Si, au premier regard, ces œuvres apparaissent impeccables, d’une qualité d’exécution irréprochable qu’on attribuerait aux Plasticiens, un œil soucieux y détectera des imperfections qui humanisent la composition générale, qui enregistrent l’intervention de l’artiste. Ceci est d’autant plus surprenant lorsqu’on considère que celui-ci ne travaille pas la peinture, bien que sa démarche emprunte beaucoup au vocabulaire plastique minimaliste. C’est à travers la photographie qu’il imprime sur aluminium que l’artiste cherche à immortaliser l’énergie d’une ville captée dans un moment concis : son mouvement enivrant, sa complexité, ses lumières tout autant que ses couleurs. Toutes pérennisées lors de divers périples noctambules, les œuvres de cette série de portraits urbains composent la première partie d’une trilogie amorcée il y a déjà quelques années.

Il y a, dans l’œuvre de Piquette, une préoccupation récurrente pour les phénomènes optiques que l’artiste aborde en effectuant un rapprochement entre les univers pictural et photographique. Le dynamisme statique de son travail révèle sa position d’observateur, son œil à l’affût devant les mouvements et lumières des villes qu’il visite la nuit. En redistribuant l’énergie urbaine qu’il capte lors de ses errances nocturnes en des structures visuelles toutes plus étourdissantes les unes que les autres, Piquette réintègre dans le vocabulaire artistique actuel des préoccupations visuelles possédant un riche bagage.

Plusieurs considérations esthétiques s’y mêlent. Pensons au paysage urbain à la source de son processus créatif, au temps qu’il place comme sujet ou encore au système chromatique qui semble être à la fois l’influence primaire et le résultat de ses manipulations techniques.
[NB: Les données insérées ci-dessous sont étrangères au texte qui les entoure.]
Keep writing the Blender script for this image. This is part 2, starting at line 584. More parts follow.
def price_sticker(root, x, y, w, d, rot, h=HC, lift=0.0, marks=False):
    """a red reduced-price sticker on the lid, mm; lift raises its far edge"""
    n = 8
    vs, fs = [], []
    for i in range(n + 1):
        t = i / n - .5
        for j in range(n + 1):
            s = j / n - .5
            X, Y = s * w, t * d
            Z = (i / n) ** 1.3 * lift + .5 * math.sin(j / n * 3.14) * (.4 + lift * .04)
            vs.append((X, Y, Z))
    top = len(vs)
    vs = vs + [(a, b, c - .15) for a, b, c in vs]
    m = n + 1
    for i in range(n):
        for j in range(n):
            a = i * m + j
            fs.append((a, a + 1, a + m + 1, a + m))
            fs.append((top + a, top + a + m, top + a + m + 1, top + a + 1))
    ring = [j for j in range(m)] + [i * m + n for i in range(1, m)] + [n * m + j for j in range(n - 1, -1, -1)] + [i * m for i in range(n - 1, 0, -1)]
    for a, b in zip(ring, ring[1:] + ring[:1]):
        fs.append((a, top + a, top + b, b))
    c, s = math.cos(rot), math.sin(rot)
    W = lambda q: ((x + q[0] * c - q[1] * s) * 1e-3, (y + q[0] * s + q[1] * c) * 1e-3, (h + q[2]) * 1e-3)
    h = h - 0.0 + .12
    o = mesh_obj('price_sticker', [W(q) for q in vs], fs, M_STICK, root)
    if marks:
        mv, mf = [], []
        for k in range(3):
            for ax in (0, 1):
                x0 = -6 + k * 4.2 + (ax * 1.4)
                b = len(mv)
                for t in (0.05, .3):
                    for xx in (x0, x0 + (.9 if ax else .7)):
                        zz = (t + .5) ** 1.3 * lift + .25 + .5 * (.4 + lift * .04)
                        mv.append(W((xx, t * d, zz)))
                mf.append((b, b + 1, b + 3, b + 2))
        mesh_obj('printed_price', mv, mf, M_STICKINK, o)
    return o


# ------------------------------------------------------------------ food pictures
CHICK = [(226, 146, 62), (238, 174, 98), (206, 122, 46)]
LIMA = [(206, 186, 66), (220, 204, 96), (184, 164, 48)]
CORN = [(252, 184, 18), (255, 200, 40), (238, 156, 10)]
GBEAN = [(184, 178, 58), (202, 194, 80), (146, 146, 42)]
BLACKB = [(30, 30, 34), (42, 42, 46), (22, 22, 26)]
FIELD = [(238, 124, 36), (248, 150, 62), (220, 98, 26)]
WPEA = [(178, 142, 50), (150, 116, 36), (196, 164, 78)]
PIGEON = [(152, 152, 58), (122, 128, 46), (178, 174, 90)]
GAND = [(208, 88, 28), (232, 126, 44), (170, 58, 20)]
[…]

C’est précisément ce qui fait la force du travail de Piquette. En juxtaposant dans une même surface plusieurs niveaux de réflexion, l’artiste s’approprie la complexité du monde urbain, son foisonnement, son abondance. Un peu à la manière de la figure du chiffonnier de Baudelaire, Piquette est un observateur urbain qui réinvestie l’espace de la ville et la métamorphose pour en conserver l’essence même.